Frequently asked questions
Who is the shortest player ever to play in the NBA?+
Tyrone 'Muggsy' Bogues, who stood 5 ft 3 in (1.60 m), is the shortest player in NBA history. He was drafted 12th overall in 1987 and played 14 seasons as a capable starting point guard. No player listed shorter than Bogues has ever appeared in a regular-season NBA game.
Who is the second-shortest player in NBA history?+
Earl Boykins, at 5 ft 5 in (1.65 m), is the second-shortest player ever. Despite weighing around 135 pounds, he was famously strong for his size and is the shortest player to score 30 or more points in a single NBA game. He played 13 seasons across nine franchises.
Who is the shortest active NBA player as of 2026?+
Yuki Kawamura, a 5 ft 7 in (1.70 m) guard from Japan, is the shortest player on an NBA roster as of the 2025-26 season. He has appeared for teams including the Memphis Grizzlies and Chicago Bulls, making him the standard-bearer for undersized guards in the current era.
How did short players succeed in the NBA?+
Short NBA players typically compensated with exceptional speed, quickness, court vision, and playmaking. Many were elite point guards who used their low center of gravity as an advantage on defense and in change-of-direction moves. Relentless competitiveness and high basketball IQ were common threads.
Is there a minimum height requirement to play in the NBA?+
No, the NBA has no minimum height requirement. Players are evaluated purely on ability, regardless of stature. That is why players as short as 5 ft 3 in have carved out long, productive careers at the highest level of the sport.
Did any short player win the NBA Slam Dunk Contest?+
Yes. Spud Webb, at 5 ft 7 in, won the 1986 Slam Dunk Contest over teammate Dominique Wilkins, one of the sport's most famous underdog moments. Nate Robinson, at 5 ft 9 in, later became the first three-time Slam Dunk Contest champion, winning in 2006, 2009, and 2010.
How tall is the average NBA player compared to these short players?+
The average NBA player stands around 6 ft 6 in, which makes anyone under about 5 ft 10 in a statistical outlier. The shortest players in league history gave up roughly a foot or more to the typical opponent, yet several became All-Stars or fan favorites.

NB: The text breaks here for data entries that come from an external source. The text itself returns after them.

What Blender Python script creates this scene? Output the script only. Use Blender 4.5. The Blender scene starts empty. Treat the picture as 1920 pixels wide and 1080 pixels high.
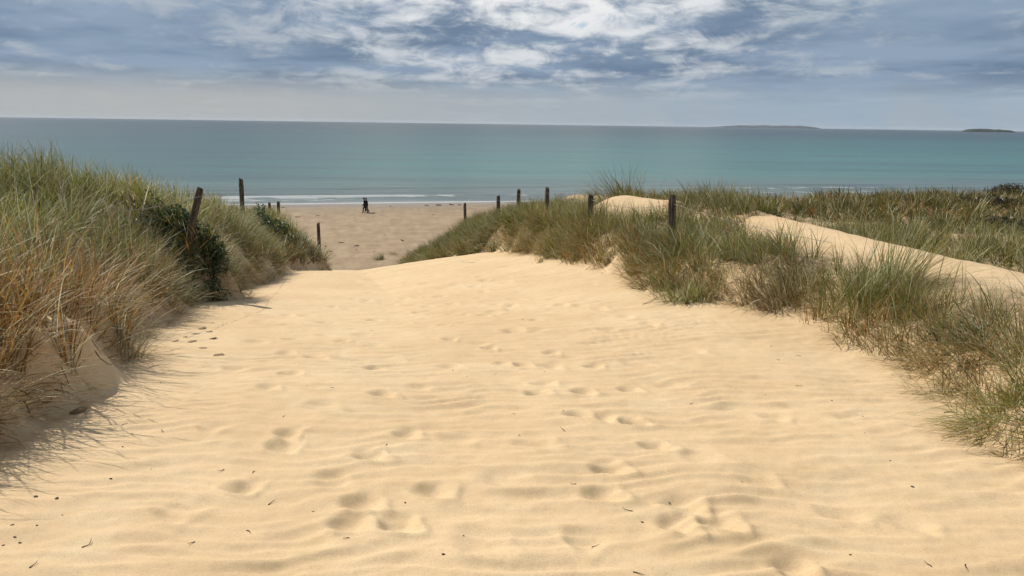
import bpy, bmesh, math, random
import numpy as np
from mathutils import Vector, Matrix
random.seed(7)
rng = np.random.default_rng(11)
R = math.radians
sc = bpy.context.scene
col = sc.collection

# ------------------------------------------------------------------ camera
F_PX, CX, CY = 1450.0, 960.0, 540.0          # focal length in photo pixels (26 mm-equivalent phone lens)
PITCH, ROLL, EYE = R(11.99), R(0.80), 1.62
_f = np.array([0, math.cos(PITCH), -math.sin(PITCH)])
_u0 = np.array([0, math.sin(PITCH), math.cos(PITCH)])
_r0 = np.array([1.0, 0, 0])
_r = math.cos(ROLL) * _r0 + math.sin(ROLL) * _u0
_u = -math.sin(ROLL) * _r0 + math.cos(ROLL) * _u0
cam_d = bpy.data.cameras.new('camera'); cam = bpy.data.objects.new('camera', cam_d); col.objects.link(cam)
m = Matrix(((_r[0], _u[0], -_f[0], 0), (_r[1], _u[1], -_f[1], 0), (_r[2], _u[2], -_f[2], EYE), (0, 0, 0, 1)))
cam.matrix_world = m
cam_d.sensor_width = 36.0; cam_d.lens = 36.0 * F_PX / 1920.0
cam_d.clip_start = 0.05; cam_d.clip_end = 60000
sc.camera = cam

# ------------------------------------------------------------------ light
SUN_AZ, SUN_EL = R(-50), R(43)                # azimuth from +Y, negative = to the left of the view
sun_d = bpy.data.lights.new('sun', 'SUN'); sun_d.energy = 4.7; sun_d.angle = R(0.6); sun_d.color = (1.0, 0.93, 0.82)
sun = bpy.data.objects.new('sun', sun_d); col.objects.link(sun)
sdir = Vector((math.sin(SUN_AZ) * math.cos(SUN_EL), math.cos(SUN_AZ) * math.cos(SUN_EL), math.sin(SUN_EL)))
sun.rotation_euler = (-sdir).to_track_quat('-Z', 'Y').to_euler()
sc.view_settings.view_transform = 'Standard'; sc.view_settings.look = 'None'
sc.view_settings.exposure = 0.14; sc.view_settings.gamma = 1.0
sc.cycles.use_denoising = True
sc.cycles.denoiser = 'OPENIMAGEDENOISE'
sc.cycles.denoising_input_passes = 'RGB_ALBEDO_NORMAL'
sc.cycles.max_bounces = 6
sc.cycles.transparent_max_bounces = 8

class NT:
    """small helper for node trees"""
    def __init__(s, tree): s.t = tree; s.n = tree.nodes; s.l = tree.links
    def new(s, typ, **kw):
        n = s.n.new(typ)
        for k, v in kw.items():
            if k == 'inp':
                for kk, vv in v.items():
                    if hasattr(vv, 'is_output'): s.l.new(vv, n.inputs[kk])
                    else: n.inputs[kk].default_value = vv
            else: setattr(n, k, v)
        return n
    def math(s, op, a, b=None, c=None, clamp=False):
        n = s.n.new('ShaderNodeMath'); n.operation = op; n.use_clamp = clamp
        for i, v in enumerate((a, b, c)):
            if v is None: continue
            if hasattr(v, 'is_output'): s.l.new(v, n.inputs[i])
            else: n.inputs[i].default_value = v
        return n.outputs[0]
    def mix(s, f, a, b, blend='MIX'):
        n = s.n.new('ShaderNodeMix'); n.data_type = 'RGBA'; n.blend_type = blend
        for i, v in ((0, f), (6, a), (7, b)):
            if hasattr(v, 'is_output'): s.l.new(v, n.inputs[i])
            else: n.inputs[i].default_value = (v if i == 0 else (*v, 1) if len(v) == 3 else v)
        return n.outputs[2]
    def step(s, v, a, b, lo=0.0, hi=1.0):
        n = s.n.new('ShaderNodeMapRange'); n.interpolation_type = 'SMOOTHSTEP'
        s.l.new(v, n.inputs[0])
        n.inputs[1].default_value = a; n.inputs[2].default_value = b
        n.inputs[3].default_value = lo; n.inputs[4].default_value = hi
        return n.outputs[0]
    def noise(s, vec, scale, detail=4, rough=.55, dist=0.0):
        n = s.n.new('ShaderNodeTexNoise'); n.inputs['Scale'].default_value = scale
        n.inputs['Detail'].default_value = detail; n.inputs['Roughness'].default_value = rough
        n.inputs['Distortion'].default_value = dist
        if vec is not None: s.l.new(vec, n.inputs['Vector'])
        return n.outputs['Fac']

# ------------------------------------------------------------------ world: broken stratocumulus over a Nishita sky
w = bpy.data.worlds.new('World'); sc.world = w; w.use_nodes = True
q = NT(w.node_tree); q.n.clear()
out = q.new('ShaderNodeOutputWorld')
sky = q.new('ShaderNodeTexSky', sky_type='NISHITA', sun_disc=False, sun_elevation=SUN_EL, sun_rotation=SUN_AZ,
            air_density=1.0, dust_density=1.2, ozone_density=1.4)
SKY_STRENGTH = 0.10
tc = q.new('ShaderNodeTexCoord')
sep = q.new('ShaderNodeSeparateXYZ', inp={0: tc.outputs['Generated']})
dx, dy, dz = sep.outputs
zc = q.math('MAXIMUM', dz, 0.0)
den = q.math('ADD', zc, 0.075)                 # flat cloud base seen in perspective, softened by the earth's curve
px = q.math('DIVIDE', dx, den); py = q.math('DIVIDE', dy, den)
lay = q.new('ShaderNodeCombineXYZ', inp={0: px, 1: py, 2: 0.0}).outputs[0]
big = q.noise(lay, 0.42, 3, .5)
mp = q.new('ShaderNodeMapping', inp={'Vector': lay, 'Location': (3.1, 1.7, 0), 'Scale': (1.0, 0.75, 1)})
mid = q.noise(mp.outputs[0], 1.3, 9, .55, .15)
bill = q.new('ShaderNodeMapping', inp={'Vector': tc.outputs['Generated'], 'Scale': (1, 1, 2.2)})
puff = q.noise(bill.outputs[0], 19, 9, .64, .6)
dens = q.math('ADD', q.math('MULTIPLY', big, .55), q.math('ADD', q.math('MULTIPLY', mid, .70), q.math('MULTIPLY', puff, .52)))
# the cover thins out and breaks towards the brightest part of the sky, above the middle of the view
sepd = q.new('ShaderNodeVectorMath', operation='DOT_PRODUCT', inp={0: tc.outputs['Generated'], 1: (0.02, 0.866, 0.5)}).outputs['Value']
thin = q.step(sepd, 0.85, 0.955)
dens = q.math('SUBTRACT', dens, q.math('MULTIPLY', thin, .075))
thick = q.step(dens, .70, .92)                 # 0 = thin bright edge, 1 = thick grey-blue underside
cover = q.step(dens, .60, .67)                 # 0 = blue gap
dark = q.mix(q.step(q.noise(lay, .55, 4), .35, .65), (.135, .20, .295), (.25, .33, .44))
lite = q.mix(thin, (.38, .43, .49), (.86, .86, .85))
cloud = q.mix(thick, lite, dark)
skyc = q.new('ShaderNodeVectorMath', operation='SCALE', inp={0: sky.outputs[0], 'Scale': SKY_STRENGTH}).outputs[0]
field = q.mix(cover, skyc, cloud)
# pale rain haze low over the sea: pinkish to the left, blue to the right, with faint falling streaks
az = q.math('ARCTAN2', dx, dy)
stv = q.new('ShaderNodeCombineXYZ', inp={0: q.math('ADD', q.math('MULTIPLY', az, 9), q.math('MULTIPLY', dz, 6)), 1: q.math('MULTIPLY', dz, 5), 2: 0.3}).outputs[0]
streak = q.noise(stv, 2.0, 4, .55)
side = q.step(az, -.45, .45)
hz = q.mix(side, (.43, .437, .425), (.31, .392, .475))
hz = q.mix(q.step(streak, .35, .7, 0, .45), hz, (.355, .39, .42))
low = q.step(dz, .022, .068, 1, 0)
low = q.math('MULTIPLY', low, q.step(streak, .2, .8, .85, 1.0))
final = q.mix(low, field, hz)
bg = q.new('ShaderNodeBackground', inp={'Color': final, 'Strength': 1.0})
q.l.new(bg.outputs[0], out.inputs[0])

# ------------------------------------------------------------------ numpy helpers
_perm = np.random.default_rng(3).permutation(512)
_grad = np.random.default_rng(4).normal(size=(512, 2)); _grad /= np.linalg.norm(_grad, axis=1)[:, None]
def pnoise(x, y):
    xi = np.floor(x).astype(np.int64); yi = np.floor(y).astype(np.int64)
    xf = x - xi; yf = y - yi
    def g(i, j, a, b):
        h = _perm[(_perm[i & 511] + j) & 511]; gg = _grad[h]
        return gg[..., 0] * a + gg[..., 1] * b
    u = xf * xf * xf * (xf * (xf * 6 - 15) + 10); v = yf * yf * yf * (yf * (yf * 6 - 15) + 10)
    n0 = g(xi, yi, xf, yf) * (1 - u) + g(xi + 1, yi, xf - 1, yf) * u
    n1 = g(xi, yi + 1, xf, yf - 1) * (1 - u) + g(xi + 1, yi + 1, xf - 1, yf - 1) * u
    return (n0 * (1 - v) + n1 * v) * 1.4
def fbm(x, y, oct=4, rough=.5):
    s = 0; a = 1
    for k in range(oct):
        s = s + a * pnoise(x * 2 ** k + 17.3 * k, y * 2 ** k - 9.1 * k); a *= rough
    return s
def ss(a, b, x):
    t = np.clip((x - a) / (b - a), 0, 1); return t * t * (3 - 2 * t)
def smooth_interp(xs, ys, k):
    g = np.linspace(xs[0], xs[-1], 2400); v = np.interp(g, xs, ys)
    n = max(1, int(k / (g[1] - g[0]))); ker = np.hanning(2 * n + 3)[1:-1]; ker /= ker.sum()
    v = np.convolve(np.pad(v, n + 0, 'edge'), ker, 'same')[n:len(v) + n]
    return lambda t: np.interp(t, g, v)
def poly_dist(x, y, P):
    d = np.full(x.shape, 1e9)
    for (ax, ay), (bx, by) in zip(P[:-1], P[1:]):
        vx, vy = bx - ax, by - ay
        t = np.clip(((x - ax) * vx + (y - ay) * vy) / (vx * vx + vy * vy), 0, 1)
        d = np.minimum(d, (x - ax - t * vx) ** 2 + (y - ay - t * vy) ** 2)
    return np.sqrt(d)
def inside(x, y, P):
    c = np.zeros(x.shape, bool); n = len(P)
    for i in range(n):
        x0, y0 = P[i]; x1, y1 = P[(i + 1) % n]
        if y0 == y1: continue
        c ^= ((y0 > y) != (y1 > y)) & (x < (x1 - x0) * (y - y0) / (y1 - y0) + x0)
    return c

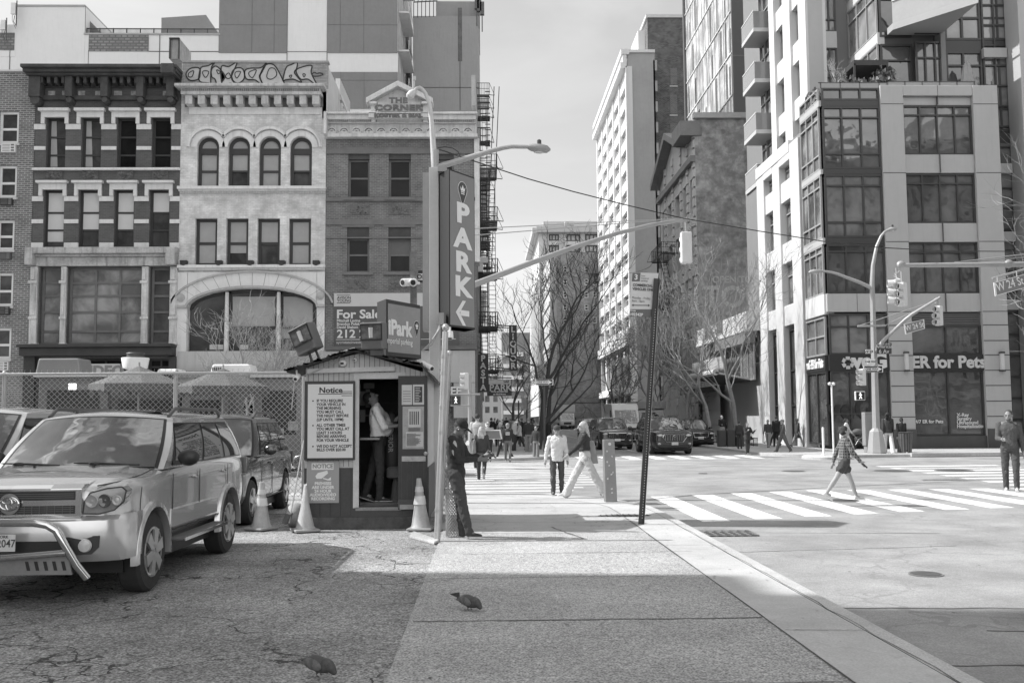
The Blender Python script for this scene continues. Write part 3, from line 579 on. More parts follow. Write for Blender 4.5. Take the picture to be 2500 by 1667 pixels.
# D: "The Corner", red-brown brick with pressed metal roof cornice
D=bld('corner_building',-4,YF,'brown brick corner building with pale metal cornice and lettered gable pediment'); brD=brick(.16,.27,.24,.085,.012,.2,stain=.25,key='D'); crm=mat(.6,.7,.2,1.6,.2,streak=.5)
dx0=cx1+.02; dx1=at(1161,600,Y=YF).x
d1=[RF(850,376,902,483),RF(949,376,1003,483),RF(1058,376,1108,483)]; d2=[RF(847,555,901,665),RF(948,555,1003,665),RF(1056,555,1107,665)]
g0=[RF(1060,895,1100,1030)]
mb=MB(); FF.wall(mb,dx0,dx1,0,ZF(290,980),d1+d2+[RF(815,935,1000,1020)],.3); mb.box(dx0,dx1,YF+.45,YF+18,0,ZF(290,980)-.02); mb.build('wall',brD,D,world=True)
mb=MB(); FB(mb,796,284,1166,289,-.2,.75); FB(mb,800,289,1163,300,0,.6); FB(mb,802,303,1163,306,0,.4); FB(mb,799,306,1163,331,0,.2); FB(mb,796,331,1166,340,0,.4)
for k in range(72): x=803+k*5; FB(mb,x,300,x+2.6,303,0,.5)
FB(mb,1158,340,1171,640,-1.5,.12); FB(mb,796,284,803,338,0,.8)
mb.build('cornice',crm,D,world=True,bevel=.02)
mb=MB(); mb2=MB()
for k in range(12):
    r=RF(802+k*30.1,311,821+k*30.1,326); c=sum(r[:2])/2; a=(r[1]-r[0])/2
    mb.poly([FF.p(c-a*math.cos(PI*i/12),r[2]+a*math.sin(PI*i/12),.21) for i in range(13)])
    archband(mb2,c,r[2],a,a,.05,.2,.3,12); FF.box(mb2,r[0]-.04,r[1]+.04,r[2]-.12,r[2],.2,.34)
    for g in range(5): t=PI*(g+.5)/5; mb2.lathe((c-a*.62*math.cos(t),YF-.22,r[2]+a*.62*math.sin(t)),[(.055,0),(.055,-.02),(.02,-.04)],8,'Y')
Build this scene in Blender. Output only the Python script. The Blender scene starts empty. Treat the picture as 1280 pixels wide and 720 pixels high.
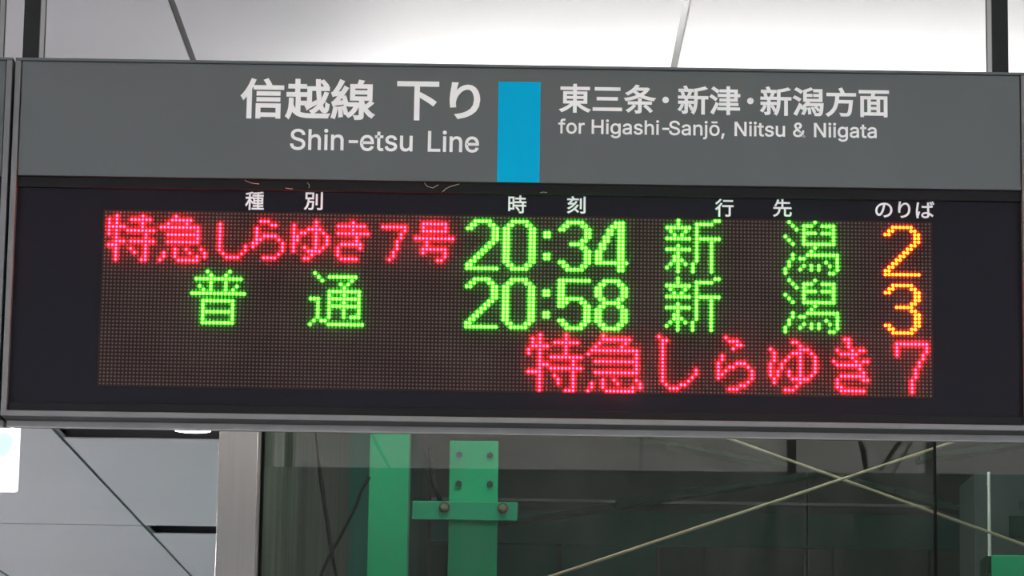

Is Muggsy Bogues in the Basketball Hall of Fame?+
As of 2026, Muggsy Bogues has not been inducted into the Naismith Memorial Basketball Hall of Fame. He remains one of the most recognizable and beloved figures in NBA history, and his 14-season career as the shortest player ever is widely regarded as one of the game's great overachievement stories.